MICHAEL KENNEDY & ART MAGENNIS
Four Courts Press
€40.50
ISBN 9781846825231
Reviewed by
Thomas O’Loughlin
To appreciate this important book one must note the opening sentences with care:
‘This book originates in a personal memoir by Comdt. Art Magennis of his service with the 35th Irish Battalion in Organisation de Nations Unies au Congo (ONUC) in the Congolese province of Katanga. Dr Michael Kennedy developed the memoir into an entirely new text by combining Magennis’ eye-witness account with in-depth archival research.’
One reads it as a single book—it is not commentary on another text—written with the perspective of a distance of 50 years and the benefit of the release of long-closed archives (e.g. it is now clear that London was better informed about what was happening in the Congo and to the Irish troops there than was Dublin—and it is fascinating to read their assessment of Seán MacEoin or Conor Cruise O’Brien), yet having the detail, and military analysis, of a unit history. Moreover, it is not a piece of military history combined with a piece of diplomatic political history but a single, well-integrated book. And as one could not separate the military and political realities during the engagement, so one cannot separate them in this book. This makes it the best account to date.

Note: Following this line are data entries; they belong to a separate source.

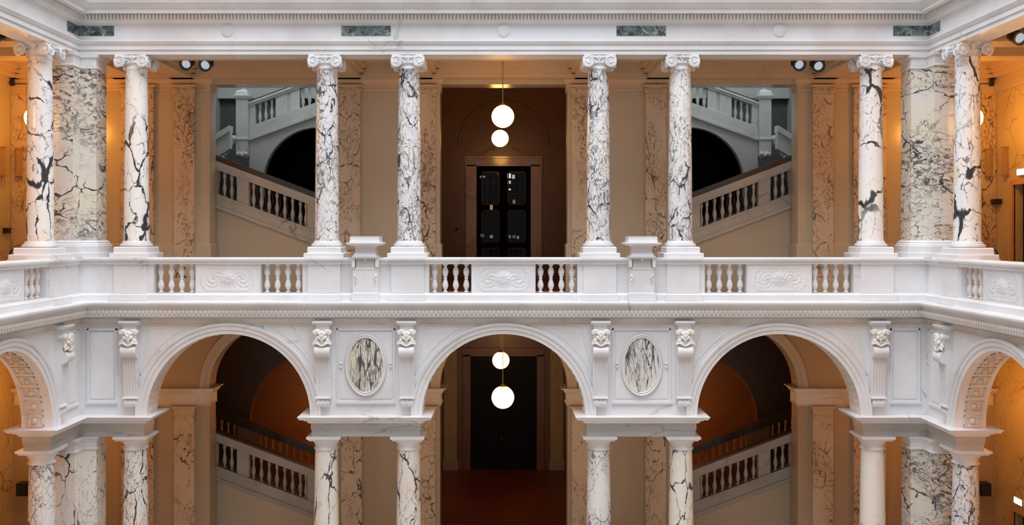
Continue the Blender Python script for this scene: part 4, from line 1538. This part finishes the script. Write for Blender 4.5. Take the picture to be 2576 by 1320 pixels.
    m.build('wall_moulding', GREYST, st) if False else struct(m.build('trim_3' if s < 0 else 'trim_4', GREY))
    # near-black lining paints the shade under the return flight
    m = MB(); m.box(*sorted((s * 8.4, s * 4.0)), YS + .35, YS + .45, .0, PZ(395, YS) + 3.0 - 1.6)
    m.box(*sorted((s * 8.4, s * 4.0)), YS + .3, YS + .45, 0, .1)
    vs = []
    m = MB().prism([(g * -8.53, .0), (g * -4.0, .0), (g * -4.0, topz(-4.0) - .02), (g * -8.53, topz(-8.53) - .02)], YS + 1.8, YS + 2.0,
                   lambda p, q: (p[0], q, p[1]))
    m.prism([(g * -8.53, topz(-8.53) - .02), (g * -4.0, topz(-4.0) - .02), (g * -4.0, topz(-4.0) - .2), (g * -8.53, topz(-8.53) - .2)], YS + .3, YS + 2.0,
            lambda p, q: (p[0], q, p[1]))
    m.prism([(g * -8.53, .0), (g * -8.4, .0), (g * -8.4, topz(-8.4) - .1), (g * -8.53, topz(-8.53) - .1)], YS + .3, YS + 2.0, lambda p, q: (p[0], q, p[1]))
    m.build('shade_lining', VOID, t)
    # ---- lower spine wall with arch, orange-lit space behind it
    c2x, c2z, r2 = PX(800, YS), PZ(1060, YS), 172 * 32 / 2400.0
    m = MB()
    arch_wall(m, lambda u, p, z: (g * u, YS + .3 - p, z), [('s', -10.4, c2x - r2), ('a', c2x), ('s', c2x + r2, -4.0)] if c2x + r2 < -4.0 else
              [('s', -10.4, c2x - r2), ('a', c2x)], c2z, -.45, 0, .3, r2)
    m.box(*sorted((g * -10.4, g * (c2x - r2))), YS, YS + .3, ZF, c2z)
    struct(m.build('wall_spine', SPINEM), 'arched wall between the flights of the lower %s stairwell' % side)
    globe('globe lamp hidden behind the arch of the lower %s stairwell' % side, (g * -4.9, 9.6, -3.6), -.45, GLOBE, .28, gg)
    l = bpy.data.lights.new('stair_lamp', 'POINT'); l.energy = 75; l.color = (1, .36, .08); l.shadow_soft_size = .25
    lo = bpy.data.objects.new('stair_lamp', l); lo.location = (g * -5.2, 9.4, -4.3); C.objects.link(lo)
    l = bpy.data.lights.new('flight_fill', 'POINT'); l.energy = 20; l.color = (1, .42, .12); l.shadow_soft_size = .2  # added warm fill over the lower flight, no fitting belongs to it
    lo = bpy.data.objects.new('flight_fill', l); lo.location = (g * -4.6, 6.0, -3.4); C.objects.link(lo)
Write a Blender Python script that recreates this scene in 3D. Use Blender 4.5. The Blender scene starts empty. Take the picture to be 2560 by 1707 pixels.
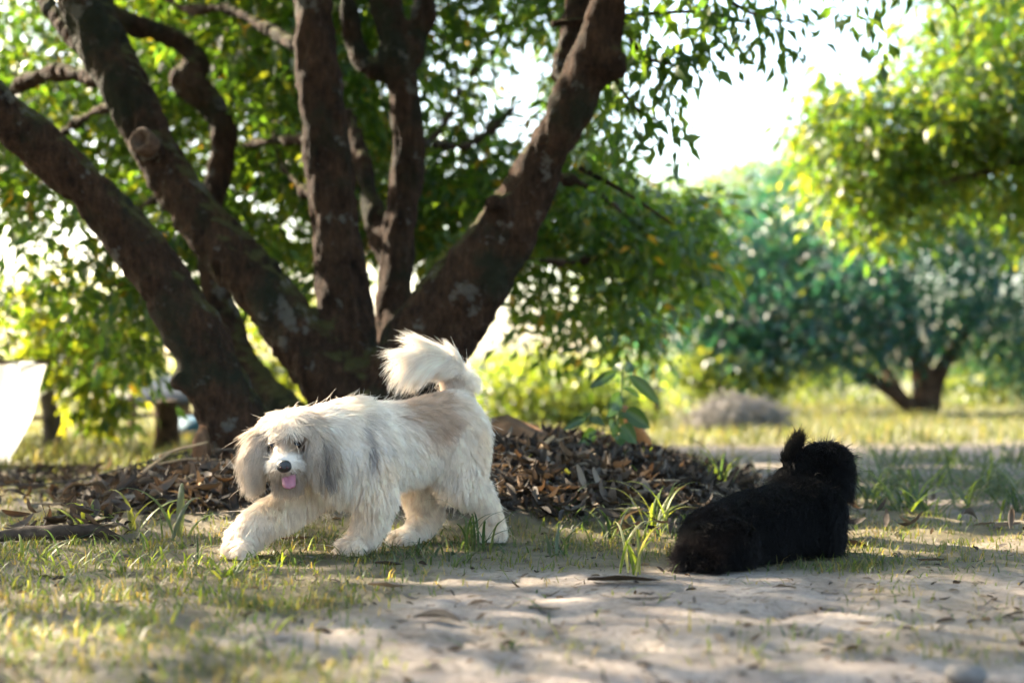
import bpy, math, random
import numpy as np
from mathutils import Vector, Matrix, kdtree

# ------------------------------------------------------------------ camera, sky, sun, exposure
scene = bpy.context.scene
COL = scene.collection
R = math.radians
W, H, F = 2560.0, 1707.0, 2560.0 * 50 / 36
HORIZ = 950.0
PITCH = math.atan((HORIZ - H / 2) / F)
CAMZ = 0.42

cam = bpy.data.cameras.new('camera')
cam_o = bpy.data.objects.new('camera', cam)
COL.objects.link(cam_o)
cam.lens = 50; cam.sensor_width = 36; cam.clip_start = 0.05; cam.clip_end = 2000
cam_o.location = (0, 0, CAMZ)
cam_o.rotation_euler = (math.pi / 2 + PITCH, 0, 0)
cam.dof.use_dof = True
cam.dof.focus_distance = 3.42
cam.dof.aperture_fstop = 2.0
scene.camera = cam_o

SUN_AZ, SUN_EL = -56.0, 31.0          # degrees left of the view direction, above the horizon
SUN = np.array([math.sin(R(SUN_AZ)) * math.cos(R(SUN_EL)), math.cos(R(SUN_AZ)) * math.cos(R(SUN_EL)), math.sin(R(SUN_EL))])
world = bpy.data.worlds.new('World'); scene.world = world; world.use_nodes = True
wt = world.node_tree; wt.nodes.clear()
sky = wt.nodes.new('ShaderNodeTexSky'); sky.sky_type = 'NISHITA'; sky.sun_disc = False
sky.sun_elevation = R(SUN_EL); sky.sun_rotation = R(SUN_AZ)
sky.air_density = 1.1; sky.dust_density = 3.0; sky.ozone_density = 1.0
bg = wt.nodes.new('ShaderNodeBackground'); bg.inputs['Strength'].default_value = 0.13
wo = wt.nodes.new('ShaderNodeOutputWorld')
wt.links.new(sky.outputs[0], bg.inputs[0]); wt.links.new(bg.outputs[0], wo.inputs[0])

sl = bpy.data.lights.new('sun', 'SUN'); sl.energy = 5.0; sl.angle = R(0.53); sl.color = (1.0, 0.86, 0.66)
so = bpy.data.objects.new('sun', sl); COL.objects.link(so)
so.rotation_euler = Vector(SUN).to_track_quat('Z', 'Y').to_euler(); so.location = (-6, 5, 8)

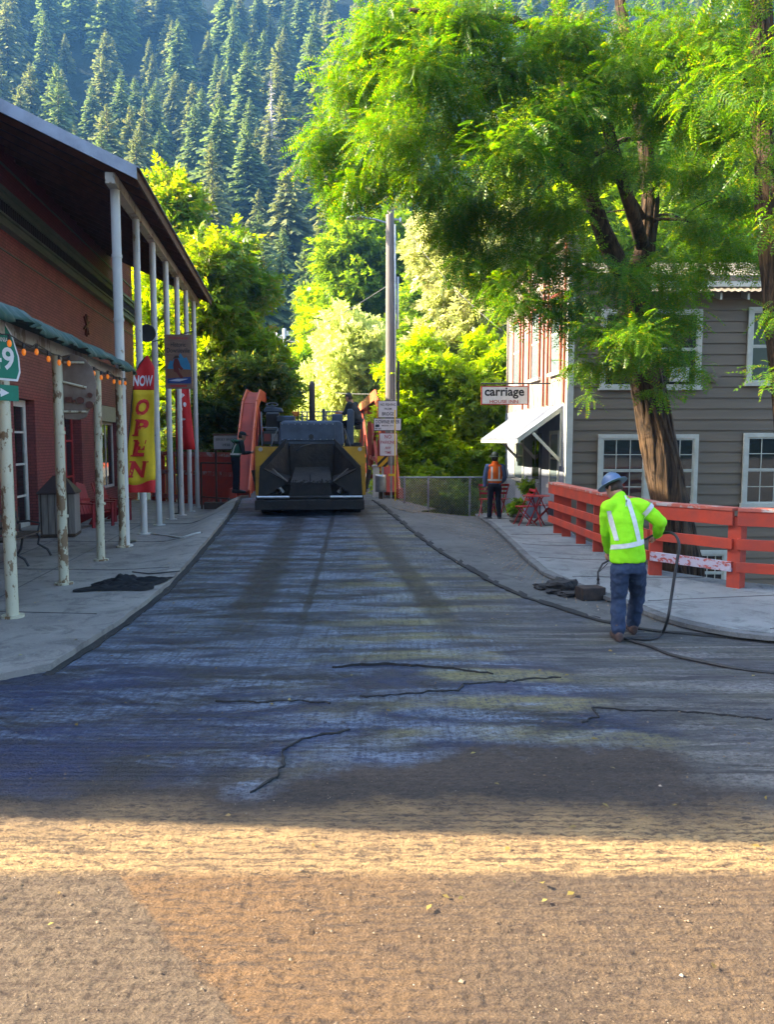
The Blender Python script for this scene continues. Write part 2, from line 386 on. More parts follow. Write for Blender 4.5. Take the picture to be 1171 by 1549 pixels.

The complexity of de-colonialisation, especially for countries such as Belgium with little or no internal desire for it, is now too easily forgotten. Few Belgians saw any problem with their possessions in Africa; they were proud of what they saw as their mission of enlightenment, and were fiercely protective of their economic assets. Any process, even one promoted by their protecting power, the United States, that challenged their grip was resisted and resented. And so the Belgian retreat from the Congo was destined to be messy.
Into this mess stepped—in a gesture whose political nobility is well documented here—the tiny forces, diplomatic and military, of Ireland, and in the process both discovered their naivety and lack of preparedness. That the small garrison army was unprepared is the stuff of military legend in Ireland: the men in ‘bull’s wool’ uniforms, with Lee-Enfield rifles and World War II-vintage ‘home-made’ armoured cars! What is less referenced, but outlined with precision and detail here, is the unpreparedness of Irish diplomats for taking a more significant international role following Ireland’s admission to the UN. This is well documented in this book: Irish diplomats at the UN acting well beyond their brief from Dublin (and frequently against Dublin’s wishes); External Affairs in Dublin having a poor grasp of the situation into which it was committing Irish troops; Frank Aiken acting naively with regard to Dag Hammarskjöld and the UN more generally; and individual diplomats such as Conor Cruise O’Brien being unaware that they were not pro-consuls but cogs in a bureaucratic machine. Few reputations come out of this book without loss of lustre. We see brave Irish soldiers being put in harm’s way with—until things went seriously wrong and the Irish body-count began to mount—their masters not only failing in the covenant that should exist in a democracy between the politicians and the armed forces but being virtually unaware of it. It was not just FN rifles and steel helmets that those junior officers, NCOs and men needed, but the political protection of the government, and its diplomats, that recognised that they were their troops, carrying out their policy abroad. Unwittingly, but movingly, the book contrasts the unthinking carelessness of the men in suits (and in the army’s upper ranks) with the attention to their duties (often with little understanding owing to poor briefing) of the battalions on the ground in Africa—and those men, alone, emerge with honour from this account.
One major source of confusion then, and in the memory of those operations and subsequent deployments on ‘peacekeeping’, concerns what was meant by that deliberately ambiguous term. For Hammarskjöld this might have meant some notion of the UN as the world’s policeman, and there is evidence amassed here of such a grandiose vision, as if he could organise a war from New York without a professional general staff and with other nations’ troops. For the Irish government and army command it meant the restoration of law and order—by analogy with ‘acting in aid of the civil power’. For others—such as Conor Cruise O’Brien—it was the implementation of legitimate government over rebels from the UN as a supra-national source of authority. Hardly anyone noticed that the real peacekeeping was not between rival groups in Africa or elsewhere but between the two superpowers. It evolved as a way to defuse potentially proxy wars so that they did not escalate into World War III. Although some glimpsed this then, few recognised that this was the primary aim; and yet it was only in the recognition of the confusing nature of the concept of ‘peacekeeping’ that a viable political and military strategy could be evolved for situations such as that confronting ONUC. This larger context of ‘peacekeeping’ is mentioned in the book but does not get the prominence it deserves—and the absence of the larger strategic analysis is a weakness.
That said, this book is important not just as a contribution to the diplomatic and military history but also as a window on the growth in the Irish state’s self-awareness and self-confidence in the early 1960s.
Thomas O’Loughlin is Professor of Historical Theology at the University of Nottingham.